Emblematiche sono le storie personali. Alcuni hanno scontato una pena detentiva in carcere e sono in (lunga) attesa di espulsione. Altri sono stati portati al CIE per irregolarità nel permesso di soggiorno di vario tipo, spesso non imputabili solo a loro ma alla lentezza dell'apparato burocratico italiano. M., marocchino, aveva ricevuto un'espulsione nel 2007. Nel 2011 ha fatto nuovamente richiesta di visto, che gli è stata concessa dal consolato italiano. È entrato seguendo le procedure del “decreto flussi” e aveva regolare permesso di soggiorno con contratto di lavoro. È stato preso e portato in CIE giovedì scorso per non aver rispettato il lasso di tempo di tempo di 5 anni dall'espulsione prima di rientrare in Italia. Lui non conosceva questa clausola, ma evidentemente neanche il consolato italiano in Marocco. Sta di fatto che ora M. vuole vederci chiaro e uscirne “pulito”, onestamente e riprendere a lavorare in regola. Se ciò non dovesse avvenire, dice, “che senso ha stare in un paese che ti tratta così?”.

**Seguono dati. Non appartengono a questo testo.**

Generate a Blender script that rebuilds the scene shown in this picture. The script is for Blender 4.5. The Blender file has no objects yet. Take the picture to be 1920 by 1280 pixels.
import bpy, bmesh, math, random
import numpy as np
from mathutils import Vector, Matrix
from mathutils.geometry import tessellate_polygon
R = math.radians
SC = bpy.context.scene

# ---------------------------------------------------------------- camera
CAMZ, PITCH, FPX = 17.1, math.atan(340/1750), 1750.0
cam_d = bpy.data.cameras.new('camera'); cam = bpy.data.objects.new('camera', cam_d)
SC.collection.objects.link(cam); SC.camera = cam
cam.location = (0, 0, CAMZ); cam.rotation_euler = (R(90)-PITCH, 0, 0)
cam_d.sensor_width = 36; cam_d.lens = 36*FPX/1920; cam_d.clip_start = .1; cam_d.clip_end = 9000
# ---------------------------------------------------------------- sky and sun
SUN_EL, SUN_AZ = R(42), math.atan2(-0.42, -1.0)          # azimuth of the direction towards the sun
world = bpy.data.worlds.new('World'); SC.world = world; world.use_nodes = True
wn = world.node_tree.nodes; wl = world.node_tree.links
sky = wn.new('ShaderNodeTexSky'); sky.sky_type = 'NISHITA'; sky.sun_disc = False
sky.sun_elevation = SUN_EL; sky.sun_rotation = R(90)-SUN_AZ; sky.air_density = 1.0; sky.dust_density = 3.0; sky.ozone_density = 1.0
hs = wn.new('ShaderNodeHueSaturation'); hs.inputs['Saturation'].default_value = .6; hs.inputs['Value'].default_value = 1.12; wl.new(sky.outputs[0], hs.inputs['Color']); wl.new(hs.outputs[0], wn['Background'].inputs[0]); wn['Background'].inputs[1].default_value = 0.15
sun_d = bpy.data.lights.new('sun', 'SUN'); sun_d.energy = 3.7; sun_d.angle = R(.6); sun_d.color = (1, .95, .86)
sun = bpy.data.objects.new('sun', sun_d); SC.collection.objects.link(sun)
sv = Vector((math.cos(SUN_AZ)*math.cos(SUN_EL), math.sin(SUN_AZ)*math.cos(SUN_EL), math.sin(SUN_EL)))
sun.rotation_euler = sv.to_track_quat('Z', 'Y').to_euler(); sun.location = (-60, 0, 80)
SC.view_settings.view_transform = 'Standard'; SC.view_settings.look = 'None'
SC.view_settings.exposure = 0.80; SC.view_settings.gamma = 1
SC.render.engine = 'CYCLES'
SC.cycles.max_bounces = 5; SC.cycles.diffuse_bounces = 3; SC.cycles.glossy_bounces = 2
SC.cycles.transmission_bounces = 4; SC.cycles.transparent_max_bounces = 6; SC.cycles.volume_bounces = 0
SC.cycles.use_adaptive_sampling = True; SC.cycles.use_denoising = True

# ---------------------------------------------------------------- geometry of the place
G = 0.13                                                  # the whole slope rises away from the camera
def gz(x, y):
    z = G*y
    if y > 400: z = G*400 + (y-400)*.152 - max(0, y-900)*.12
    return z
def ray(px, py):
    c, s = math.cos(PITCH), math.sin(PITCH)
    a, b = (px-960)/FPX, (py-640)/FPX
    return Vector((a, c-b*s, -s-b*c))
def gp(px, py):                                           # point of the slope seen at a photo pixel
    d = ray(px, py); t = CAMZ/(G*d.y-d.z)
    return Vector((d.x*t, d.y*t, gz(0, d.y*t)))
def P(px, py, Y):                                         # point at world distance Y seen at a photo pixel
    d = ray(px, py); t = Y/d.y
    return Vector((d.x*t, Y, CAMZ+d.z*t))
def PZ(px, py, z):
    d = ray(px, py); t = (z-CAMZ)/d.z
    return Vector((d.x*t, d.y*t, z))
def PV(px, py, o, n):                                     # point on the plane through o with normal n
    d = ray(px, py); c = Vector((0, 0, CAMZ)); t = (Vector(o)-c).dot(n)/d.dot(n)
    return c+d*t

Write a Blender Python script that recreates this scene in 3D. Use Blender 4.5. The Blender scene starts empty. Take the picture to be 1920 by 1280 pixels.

Davide Furlan, sindaco di Romans d'Isonzo, ha dichiarato di aver vissuto un'esperienza scioccante e ricorda come l'Italia "un paese di migranti, sia completamente impreparata all'accoglienza."

L'On. Monai (IDV), presente alla visita, così la descrive: "Nel corso dell'ispezione ho voluto soffermarmi con i reclusi: ho fatto il giro delle 3 celle in cui ci sono in tutto 22 extracomunitari, chi da 2 giorni chi da 11 mesi. Sono per lo più persone che avevano un lavoro anche se irregolare in Italia, poi sono stati "intercettati" dalla polizia e ristretti qui, chi per disguidi nella trascrizione del nome o per sospetti sulla sua identità".

"La percezione che si ha del CIE - prosegue il deputato - è che la struttura e le restrizioni adottate siano eccessive rispetto al numero dei trattenuti e alle esigenze della loro identificazione ed eventuale espulsione: i costi dell'impianto, di gestione, di mensa, di custodia sono maggiori di un'eventuale sistemazione in hotel, mentre l'afflizione è sproporzionata. Questo modo di gestire i problemi è solo uno spot anti-immigrazione, quasi il simbolo della repressione dell'immigrazione clandestina mentre la realtà quotidiana ci presenta migliaia di immigrati irregolari che svolgono attività lecite tutti i giorni come badanti o braccianti o manovali, etc. I Cie non sono la soluzione, questo è un frammento della realtà, poco convincente e giocato sulla vita di persone che non hanno commesso delitti, cui vengono sottratti i propri diritti civili. Nel Cie di Gradisca i trattenuti hanno ricevuto materassi da non più di due mesi, cuscini da una settimana. Hanno il permesso di stare in cortile per due ore al giorno da circa un mese mentre prima restavano chiusi nelle celle per 24 ore al giorno. I detenuti in carcere di sicurezza, dove finiscono dopo una sentenza ad espiare una pena per dei crimini commessi, vivono meglio."